Leandro Vieira, carnavalesco da Imperatriz Leopoldinense, discorda veementemente, argumentando que há uma generalização equivocada sobre as temáticas negras. Ele destaca que cada enredo tem sua singularidade e que as escolas de samba, como manifestações culturais originárias do povo pobre e negro, naturalmente refletem suas realidades e ancestralidades.
Nos últimos anos, escolas com enredos afro têm tido destaque, como Grande Rio em 2022 e Viradouro em 2024, além de vencedoras do Estandarte de Ouro. No entanto, críticos como Aluísio Machado, autor de sambas-enredo do Império Serrano, argumentam que a repetição de temas afro pode cansar o público e os jurados, defendendo enredos mais didáticos e populares.

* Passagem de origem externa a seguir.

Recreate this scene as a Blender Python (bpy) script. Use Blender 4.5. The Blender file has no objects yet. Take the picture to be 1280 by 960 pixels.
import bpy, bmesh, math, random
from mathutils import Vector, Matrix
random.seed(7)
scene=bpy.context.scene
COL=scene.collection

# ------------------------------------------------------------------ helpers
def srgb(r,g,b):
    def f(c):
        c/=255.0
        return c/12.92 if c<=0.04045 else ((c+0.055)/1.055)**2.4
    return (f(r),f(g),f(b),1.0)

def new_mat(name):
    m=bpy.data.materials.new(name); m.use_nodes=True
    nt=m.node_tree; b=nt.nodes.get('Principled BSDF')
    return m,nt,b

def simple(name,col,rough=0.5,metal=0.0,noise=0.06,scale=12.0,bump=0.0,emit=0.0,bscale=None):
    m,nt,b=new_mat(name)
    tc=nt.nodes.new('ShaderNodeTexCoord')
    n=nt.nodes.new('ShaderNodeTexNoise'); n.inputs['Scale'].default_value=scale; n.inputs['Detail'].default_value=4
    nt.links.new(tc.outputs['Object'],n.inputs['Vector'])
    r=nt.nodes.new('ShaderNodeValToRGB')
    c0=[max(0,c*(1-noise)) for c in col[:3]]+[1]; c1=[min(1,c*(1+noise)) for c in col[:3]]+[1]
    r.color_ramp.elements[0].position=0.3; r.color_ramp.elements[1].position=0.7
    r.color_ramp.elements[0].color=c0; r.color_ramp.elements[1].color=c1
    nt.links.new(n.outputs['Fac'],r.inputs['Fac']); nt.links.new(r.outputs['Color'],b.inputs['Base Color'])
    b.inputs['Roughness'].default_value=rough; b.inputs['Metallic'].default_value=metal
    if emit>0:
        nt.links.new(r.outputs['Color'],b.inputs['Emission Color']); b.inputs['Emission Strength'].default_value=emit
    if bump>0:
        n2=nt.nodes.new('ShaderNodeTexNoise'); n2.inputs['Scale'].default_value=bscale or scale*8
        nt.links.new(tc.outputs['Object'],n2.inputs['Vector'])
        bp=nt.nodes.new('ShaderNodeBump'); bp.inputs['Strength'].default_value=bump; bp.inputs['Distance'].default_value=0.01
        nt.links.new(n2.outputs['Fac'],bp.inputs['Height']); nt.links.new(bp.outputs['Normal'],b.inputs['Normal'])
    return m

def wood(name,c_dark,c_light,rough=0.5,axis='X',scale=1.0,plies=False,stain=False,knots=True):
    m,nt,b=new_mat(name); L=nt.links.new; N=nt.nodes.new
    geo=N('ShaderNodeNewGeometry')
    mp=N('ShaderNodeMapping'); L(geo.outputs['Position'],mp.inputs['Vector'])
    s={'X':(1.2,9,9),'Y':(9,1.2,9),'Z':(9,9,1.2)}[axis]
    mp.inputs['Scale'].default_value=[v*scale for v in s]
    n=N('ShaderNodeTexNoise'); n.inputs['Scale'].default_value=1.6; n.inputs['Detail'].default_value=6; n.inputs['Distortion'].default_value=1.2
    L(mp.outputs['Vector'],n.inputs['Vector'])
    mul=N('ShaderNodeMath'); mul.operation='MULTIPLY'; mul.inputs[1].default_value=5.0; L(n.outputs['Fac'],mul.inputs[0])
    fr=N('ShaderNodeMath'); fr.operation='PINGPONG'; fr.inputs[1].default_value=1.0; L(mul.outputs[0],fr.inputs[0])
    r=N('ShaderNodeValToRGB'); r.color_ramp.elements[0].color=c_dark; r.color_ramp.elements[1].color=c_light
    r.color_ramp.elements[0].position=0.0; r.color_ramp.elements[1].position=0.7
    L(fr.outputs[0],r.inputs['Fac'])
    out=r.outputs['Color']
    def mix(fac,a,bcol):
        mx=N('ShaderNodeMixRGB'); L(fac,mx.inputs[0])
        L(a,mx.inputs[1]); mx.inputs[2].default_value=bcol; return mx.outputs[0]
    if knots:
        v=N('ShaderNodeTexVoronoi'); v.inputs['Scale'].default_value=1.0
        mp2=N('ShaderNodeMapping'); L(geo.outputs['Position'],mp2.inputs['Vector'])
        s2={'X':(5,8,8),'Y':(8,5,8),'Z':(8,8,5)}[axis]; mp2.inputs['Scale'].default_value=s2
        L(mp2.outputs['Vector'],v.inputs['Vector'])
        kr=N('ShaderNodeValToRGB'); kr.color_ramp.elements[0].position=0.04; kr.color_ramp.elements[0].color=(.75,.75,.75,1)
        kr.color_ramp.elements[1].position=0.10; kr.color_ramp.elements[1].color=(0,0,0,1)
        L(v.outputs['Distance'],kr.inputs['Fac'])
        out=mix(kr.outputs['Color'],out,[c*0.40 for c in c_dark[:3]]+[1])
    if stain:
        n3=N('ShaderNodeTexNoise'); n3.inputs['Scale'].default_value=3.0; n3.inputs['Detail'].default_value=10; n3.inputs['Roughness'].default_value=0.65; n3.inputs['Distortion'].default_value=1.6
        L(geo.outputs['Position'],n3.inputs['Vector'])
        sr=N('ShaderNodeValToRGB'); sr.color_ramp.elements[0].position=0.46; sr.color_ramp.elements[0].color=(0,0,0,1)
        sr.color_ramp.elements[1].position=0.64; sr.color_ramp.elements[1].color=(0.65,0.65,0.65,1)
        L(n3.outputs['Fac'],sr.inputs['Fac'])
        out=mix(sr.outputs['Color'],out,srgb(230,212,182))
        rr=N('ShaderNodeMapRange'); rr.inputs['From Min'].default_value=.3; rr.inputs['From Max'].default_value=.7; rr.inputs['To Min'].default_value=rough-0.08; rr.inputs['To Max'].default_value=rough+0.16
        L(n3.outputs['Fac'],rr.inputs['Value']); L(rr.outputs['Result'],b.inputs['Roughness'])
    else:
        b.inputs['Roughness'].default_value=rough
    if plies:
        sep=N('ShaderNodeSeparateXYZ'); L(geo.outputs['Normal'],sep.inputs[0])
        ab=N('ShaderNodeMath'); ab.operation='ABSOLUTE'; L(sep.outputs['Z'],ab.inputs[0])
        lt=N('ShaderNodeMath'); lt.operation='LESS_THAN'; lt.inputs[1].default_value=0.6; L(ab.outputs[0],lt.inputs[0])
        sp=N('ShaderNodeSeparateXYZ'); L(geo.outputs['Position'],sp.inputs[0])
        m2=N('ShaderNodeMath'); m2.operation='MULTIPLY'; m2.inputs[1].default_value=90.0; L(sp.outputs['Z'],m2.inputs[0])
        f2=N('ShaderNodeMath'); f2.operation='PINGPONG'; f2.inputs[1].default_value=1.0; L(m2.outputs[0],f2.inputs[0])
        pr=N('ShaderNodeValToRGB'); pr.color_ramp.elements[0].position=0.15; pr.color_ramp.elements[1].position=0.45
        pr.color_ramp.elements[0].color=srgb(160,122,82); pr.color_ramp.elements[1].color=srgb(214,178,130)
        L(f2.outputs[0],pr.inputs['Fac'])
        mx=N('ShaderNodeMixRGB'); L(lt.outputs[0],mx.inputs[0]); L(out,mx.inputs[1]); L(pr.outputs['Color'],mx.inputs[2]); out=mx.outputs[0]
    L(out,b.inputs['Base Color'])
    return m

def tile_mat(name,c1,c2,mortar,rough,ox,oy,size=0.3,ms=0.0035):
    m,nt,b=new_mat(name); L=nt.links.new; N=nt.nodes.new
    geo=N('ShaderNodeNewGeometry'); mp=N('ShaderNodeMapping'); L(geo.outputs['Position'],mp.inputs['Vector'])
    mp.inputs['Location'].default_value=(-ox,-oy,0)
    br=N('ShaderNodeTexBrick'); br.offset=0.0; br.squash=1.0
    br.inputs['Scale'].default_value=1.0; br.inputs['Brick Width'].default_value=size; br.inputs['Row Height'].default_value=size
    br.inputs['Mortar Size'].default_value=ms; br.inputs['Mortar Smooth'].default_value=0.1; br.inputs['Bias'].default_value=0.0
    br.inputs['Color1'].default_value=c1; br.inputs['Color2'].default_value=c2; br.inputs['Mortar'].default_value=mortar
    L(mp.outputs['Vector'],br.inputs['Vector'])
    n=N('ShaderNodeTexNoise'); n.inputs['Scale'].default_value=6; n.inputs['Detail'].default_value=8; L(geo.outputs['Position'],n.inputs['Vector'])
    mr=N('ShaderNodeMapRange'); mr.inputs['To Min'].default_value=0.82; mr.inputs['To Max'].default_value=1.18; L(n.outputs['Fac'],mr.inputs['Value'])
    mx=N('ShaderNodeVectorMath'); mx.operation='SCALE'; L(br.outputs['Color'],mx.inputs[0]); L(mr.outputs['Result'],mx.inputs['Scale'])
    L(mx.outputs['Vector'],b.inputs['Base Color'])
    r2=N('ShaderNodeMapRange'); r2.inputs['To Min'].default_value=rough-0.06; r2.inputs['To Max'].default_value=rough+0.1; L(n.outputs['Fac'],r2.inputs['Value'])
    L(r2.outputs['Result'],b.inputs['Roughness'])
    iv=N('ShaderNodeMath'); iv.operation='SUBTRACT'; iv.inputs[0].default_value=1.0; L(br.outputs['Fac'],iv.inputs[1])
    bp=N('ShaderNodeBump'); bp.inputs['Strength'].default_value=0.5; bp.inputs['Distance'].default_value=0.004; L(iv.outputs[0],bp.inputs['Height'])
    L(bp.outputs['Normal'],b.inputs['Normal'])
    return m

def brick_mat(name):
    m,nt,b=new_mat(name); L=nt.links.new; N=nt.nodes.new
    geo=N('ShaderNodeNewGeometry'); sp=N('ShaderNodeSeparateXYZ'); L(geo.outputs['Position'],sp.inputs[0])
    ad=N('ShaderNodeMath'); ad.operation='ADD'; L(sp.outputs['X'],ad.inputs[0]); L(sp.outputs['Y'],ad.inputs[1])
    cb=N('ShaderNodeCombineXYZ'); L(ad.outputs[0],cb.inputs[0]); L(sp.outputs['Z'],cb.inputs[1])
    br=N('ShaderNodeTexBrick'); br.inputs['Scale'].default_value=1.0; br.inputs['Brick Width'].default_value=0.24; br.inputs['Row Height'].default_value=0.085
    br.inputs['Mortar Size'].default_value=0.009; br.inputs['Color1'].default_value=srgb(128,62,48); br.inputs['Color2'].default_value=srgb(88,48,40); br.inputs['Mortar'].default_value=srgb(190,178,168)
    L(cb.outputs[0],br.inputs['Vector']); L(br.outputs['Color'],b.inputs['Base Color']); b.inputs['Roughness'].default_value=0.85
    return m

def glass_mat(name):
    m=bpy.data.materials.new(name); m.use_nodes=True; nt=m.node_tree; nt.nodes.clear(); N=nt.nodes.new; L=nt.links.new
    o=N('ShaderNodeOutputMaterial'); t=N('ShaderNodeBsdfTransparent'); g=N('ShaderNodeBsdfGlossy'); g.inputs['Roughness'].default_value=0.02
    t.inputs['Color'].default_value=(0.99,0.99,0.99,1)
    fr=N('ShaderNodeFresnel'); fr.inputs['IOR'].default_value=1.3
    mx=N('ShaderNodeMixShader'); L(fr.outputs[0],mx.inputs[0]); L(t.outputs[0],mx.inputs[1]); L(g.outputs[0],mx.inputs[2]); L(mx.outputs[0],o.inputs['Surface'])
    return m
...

Luiz Antonio Simas, escritor e jurado do Estandarte de Ouro, defende a diversidade dos enredos, destacando que cada escola aborda aspectos distintos da cultura africana e afro-brasileira. Ele vê as escolas de samba como uma forma de pedagogia popular, capaz de trazer narrativas que fogem à história oficial.

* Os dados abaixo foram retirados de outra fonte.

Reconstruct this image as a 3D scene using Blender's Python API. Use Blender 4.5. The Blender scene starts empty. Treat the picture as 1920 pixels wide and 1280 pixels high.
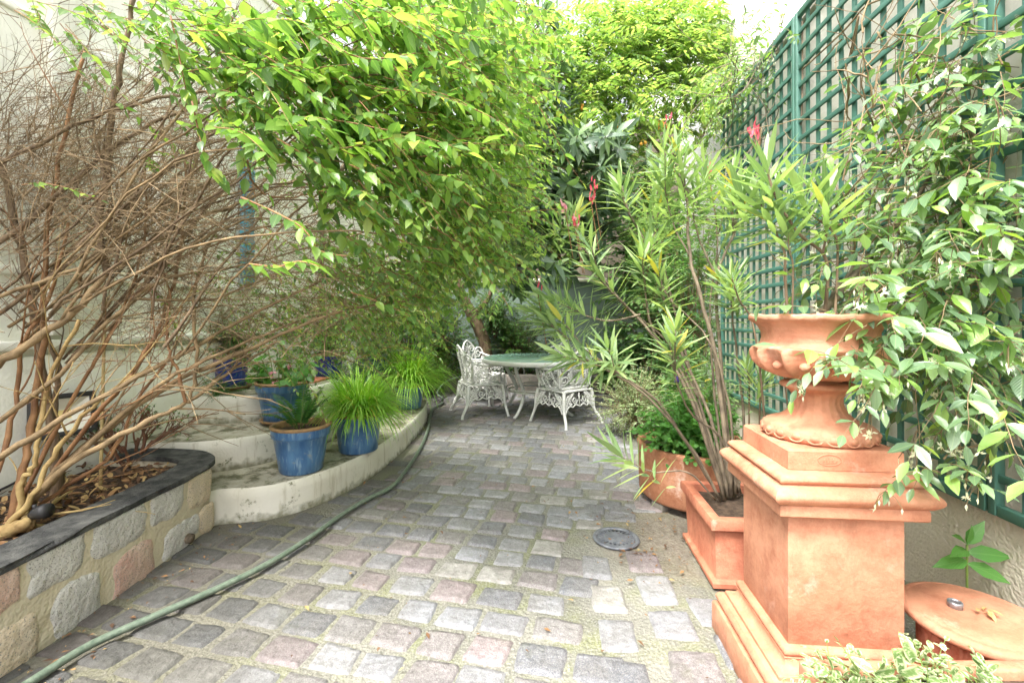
import bpy, bmesh, math, random
import numpy as np
from mathutils import Vector, Matrix, noise

R = random.Random(7)
PI = math.pi
scene = bpy.context.scene
COL = scene.collection
CAM_H, F, CX, HZ = 1.25, 853.0, 960.0, 595.0


def W(px, py, Y):
    """point at distance Y seen at photo pixel (px, py)"""
    return Vector(((px - CX) / F * Y, Y, CAM_H - (py - HZ) / F * Y))


def G(px, py, z=0.0):
    """point at height z seen at photo pixel (px, py)"""
    Y = F * (CAM_H - z) / (py - HZ)
    return Vector(((px - CX) / F * Y, Y, z))


AX = Vector((0.094, 1, 0)).normalized()      # long axis of the courtyard
AU = Vector((1, -0.094, 0)).normalized()
ROTZ = math.atan2(-0.094, 1)


def wall_x(Y):                               # face of the right boundary wall
    return 1.69 + 0.094 * Y


def house_x(Y):                              # face of the house on the left
    return -2.876 + 0.094 * Y


# ------------------------------------------------------------------ objects
MATS_OF = {}


def tag(o, label, cat, group=None, kind=None):
    o['label'] = label
    o['category'] = cat
    if group:
        o['group'] = group
    if kind:
        o['kind'] = kind
    return o


def thing(name, label, cat, loc=(0, 0, 0), rotz=0.0, group=None):
    o = bpy.data.objects.new(name, None)
    o.empty_display_size = 0.1
    COL.objects.link(o)
    o.location = loc
    o.rotation_euler = (0, 0, rotz)
    MATS_OF[o.name] = Matrix.Translation(Vector(loc)) @ Matrix.Rotation(rotz, 4, 'Z')
    return tag(o, label, cat, group)


def dup(root, loc, rotz=0.0, label=None, group=None, scale=None):
    def cp(o, parent):
        c = o.copy()
        COL.objects.link(c)
        if parent:
            c.parent = parent
        for ch in [x for x in bpy.data.objects if x.parent == o]:
            cp(ch, c)
        return c
    r = cp(root, None)
    r.location = loc
    r.rotation_euler = (0, 0, rotz)
    if scale:
        r.scale = scale
    if label:
        r['label'] = label
    if group:
        r['group'] = group
    return r


def link_mesh(me, name, mats, parent=None):
    o = bpy.data.objects.new(name, me)
    COL.objects.link(o)
    for m in (mats if isinstance(mats, (list, tuple)) else [mats]):
        me.materials.append(m)
    if parent:
        o.parent = parent
    return o


class MB:
    """collects shapes and links them as one mesh object"""

    def __init__(self):
        self.v, self.f, self.m, self.s = [], [], [], []

    def add(self, vs, fs, mi=0, smooth=True):
        b = len(self.v)
        self.v.extend([tuple(p) for p in vs])
        for f in fs:
            self.f.append([b + i for i in f])
            self.m.append(mi)
            self.s.append(smooth)

    def box(self, c, size, rotz=0.0, mi=0, bev=0.0):
        x, y, z = [s / 2 for s in size]
        rm = Matrix.Rotation(rotz, 3, 'Z')
        if bev <= 0:
            vs = [(sx * x, sy * y, sz * z) for sz in (-1, 1) for sx, sy in ((-1, -1), (1, -1), (1, 1), (-1, 1))]
            fs = [(3, 2, 1, 0), (4, 5, 6, 7), (0, 1, 5, 4), (1, 2, 6, 5), (2, 3, 7, 6), (3, 0, 4, 7)]
            self.add([Vector(c) + rm @ Vector(p) for p in vs], fs, mi, False)
        else:
            bm = bmesh.new()
            bmesh.ops.create_cube(bm, size=1.0)
            for v in bm.verts:
                v.co = Vector((v.co.x * 2 * x, v.co.y * 2 * y, v.co.z * 2 * z))
            bmesh.ops.bevel(bm, geom=bm.edges[:], offset=bev, segments=2, affect='EDGES', profile=0.5)
            bm.verts.index_update()
            self.add([Vector(c) + rm @ v.co for v in bm.verts], [[v.index for v in f.verts] for f in bm.faces], mi, True)
            bm.free()

    def tube(self, pts, radii, n=6, mi=0, cap=True, closed=False):
        pts = [Vector(p) for p in pts]
        k = len(pts)
        if not isinstance(radii, (list, tuple)):
            radii = [radii] * k
        vs, fs = [], []
        prev = None
        for i, p in enumerate(pts):
            if closed:
                t = pts[(i + 1) % k] - pts[i - 1]
            else:
                t = pts[min(i + 1, k - 1)] - pts[max(i - 1, 0)]
            if t.length < 1e-9:
                t = Vector((0, 0, 1))
            t.normalize()
            if prev is None:
                a = Vector((0, 0, 1)) if abs(t.z) < 0.9 else Vector((1, 0, 0))
                prev = (a - t * a.dot(t)).normalized()
            else:
                q = prev - t * prev.dot(t)
                prev = q.normalized() if q.length > 1e-6 else prev
            b = t.cross(prev)
            for j in range(n):
                an = 2 * PI * j / n
                vs.append(p + (prev * math.cos(an) + b * math.sin(an)) * radii[i])
        for i in range(k if closed else k - 1):
            i2 = (i + 1) % k
            for j in range(n):
                j2 = (j + 1) % n
                fs.append((i * n + j, i * n + j2, i2 * n + j2, i2 * n + j))
        if cap and not closed:
            fs.append(tuple(range(n - 1, -1, -1)))
            fs.append(tuple((k - 1) * n + j for j in range(n)))
        self.add(vs, fs, mi, True)

    def lathe(self, prof, c=(0, 0, 0), n=40, mi=0, mod=None, smooth=True):
        """prof: list of (r, z); mod(angle, r, z) -> (r, z)"""
        vs, fs = [], []
        for (r, z) in prof:
            for j in range(n):
                a = 2 * PI * j / n
                rr, zz = (r, z) if mod is None else mod(a, r, z)
                vs.append((c[0] + rr * math.cos(a), c[1] + rr * math.sin(a), c[2] + zz))
        for i in range(len(prof) - 1):
            for j in range(n):
                j2 = (j + 1) % n
                fs.append((i * n + j, i * n + j2, (i + 1) * n + j2, (i + 1) * n + j))
        self.add(vs, fs, mi, smooth)

    def prism(self, poly, z0, z1, mi=0, mi_top=None, sub=1):
        n = len(poly)
        vs = [(p[0], p[1], z0) for p in poly] + [(p[0], p[1], z1) for p in poly]
        self.add(vs, [(i, (i + 1) % n, n + (i + 1) % n, n + i) for i in range(n)], mi, False)
        self.add([(p[0], p[1], z1) for p in poly], [tuple(range(n))], mi if mi_top is None else mi_top, False)

    def build(self, name, mats, parent=None, world=True, root=None, sharp=None):
        me = bpy.data.meshes.new(name)
        vs = self.v
        rt = root or parent
        if world and rt is not None:
            if rt.name in MATS_OF:
                mi = MATS_OF[rt.name].inverted()
                vs = [tuple(mi @ Vector(p)) for p in vs]
        me.from_pydata(vs, [], self.f)
        me.polygons.foreach_set('material_index', self.m)
        me.polygons.foreach_set('use_smooth', self.s)
        me.update()
        if sharp:
            me.set_sharp_from_angle(angle=math.radians(sharp))
        return link_mesh(me, name, mats, parent)


# ------------------------------------------------------------------ leaves
TEMPL = {}


def templ(name, rows):
    """rows: list of (v, halfwidth); first and last are points"""
    vs, fs, uv = [], [], []
    vs.append((0, rows[0][0])); prev = [0]
    for (v, w) in rows[1:-1]:
        b = len(vs)
        vs += [(-w, v), (0, v), (w, v)]
        cur = [b, b + 1, b + 2]
        if len(prev) == 1:
            fs += [(prev[0], cur[1], cur[0]), (prev[0], cur[2], cur[1])]
        else:
            fs += [(prev[0], prev[1], cur[1], cur[0]), (prev[1], prev[2], cur[2], cur[1])]
        prev = cur
    b = len(vs)
    vs.append((0, rows[-1][0]))
    fs += [(prev[0], prev[1], b), (prev[1], prev[2], b)]
    TEMPL[name] = (np.array(vs, float), fs)


templ('ovate', [(0, 0), (.12, .26), (.35, .5), (.65, .36), (.86, .14), (1, 0)])
templ('lance', [(0, 0), (.2, .34), (.5, .5), (.8, .27), (1, 0)])
templ('small', [(0, 0), (.4, .5), (1, 0)])
templ('ellip', [(0, 0), (.25, .42), (.6, .48), (.85, .28), (1, 0)])
templ('round', [(0, 0), (.05, .38), (.4, .55), (.75, .42), (1, 0)])
templ('blade', [(0, .0), (.08, .4), (.35, .5), (.6, .45), (.85, .3), (1, 0)])


class Leaves:
    def __init__(self, kind):
        self.kind = kind
        self.p, self.d, self.n, self.L, self.Wd, self.c = [], [], [], [], [], []

    def add(self, p, d, n, L, Wd, curl=0.12):
        self.p.append((p[0], p[1], p[2])); self.d.append((d[0], d[1], d[2])); self.n.append((n[0], n[1], n[2]))
        self.L.append(L); self.Wd.append(Wd); self.c.append(curl)

    def build(self, name, mats, parent=None, fold=0.25, root=None):
        T, fs = TEMPL[self.kind]
        N = len(self.p); K = len(T)
        p = np.array(self.p); d = np.array(self.d); n = np.array(self.n)
        L = np.array(self.L)[:, None, None]; Wd = np.array(self.Wd)[:, None, None]; c = np.array(self.c)[:, None, None]
        d /= np.linalg.norm(d, axis=1, keepdims=True) + 1e-9
        n = n - d * np.sum(n * d, axis=1, keepdims=True)
        ln = np.linalg.norm(n, axis=1, keepdims=True)
        bad = (ln < 1e-3)[:, 0]
        n[bad] = np.cross(d[bad], np.array([.37, .71, .2]))
        n /= np.linalg.norm(n, axis=1, keepdims=True) + 1e-9
        s = np.cross(d, n)
        u = T[None, :, 0:1]; v = T[None, :, 1:2]
        P = p[:, None, :] + d[:, None, :] * L * v + s[:, None, :] * Wd * u \
            + n[:, None, :] * (fold * Wd * np.abs(u) - c * L * v * v)
        P = P.reshape(-1, 3)
        rt = root or parent
        if rt is not None and rt.name in MATS_OF:
            mi = np.array(MATS_OF[rt.name].inverted())
            P = P @ mi[:3, :3].T + mi[:3, 3]
        me = bpy.data.meshes.new(name)
        loops, starts, tot = [], [], []
        base = []
        for f in fs:
            starts.append(len(base)); tot.append(len(f)); base += list(f)
        base = np.array(base); nl = len(base)
        LI = (base[None, :] + (np.arange(N) * K)[:, None]).reshape(-1)
        ST = (np.array(starts)[None, :] + (np.arange(N) * nl)[:, None]).reshape(-1)
        me.vertices.add(N * K)
        me.vertices.foreach_set('co', P.astype(np.float32).reshape(-1))
        me.loops.add(len(LI)); me.loops.foreach_set('vertex_index', LI.astype(np.int32))
        me.polygons.add(len(ST)); me.polygons.foreach_set('loop_start', ST.astype(np.int32))
        me.polygons.foreach_set('use_smooth', np.ones(len(ST), bool))
        uvl = me.uv_layers.new(name='UVMap')
        uv = np.stack([T[:, 0] + .5, T[:, 1]], 1)[base]
        uvl.data.foreach_set('uv', np.tile(uv, (N, 1)).astype(np.float32).reshape(-1))
        me.update(calc_edges=True)
        me.validate()
        return link_mesh(me, name, mats, parent)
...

— Os enredos são muito distintos. A gente tem mania de encarar a África como uma singularidade que não faz sentido. Quando você analisa os enredos, vê a Imperatriz Leopoldinense com um mais ligado ao candomblé de ketu, associado a Oxalá. A Unidos da Tijuca vem para o Logun-Edé (de Oxum). Já a Paraíso do Tuiuti dialoga com o Brasil das africanidades com Xica Manicongo, que é completamente diferente dos outros dois — explica Simas. — Acho que as escolas de samba têm o papel de uma pedagogia popular. Então, essas narrativas que fogem à história oficial são muito importantes — enfatiza ele.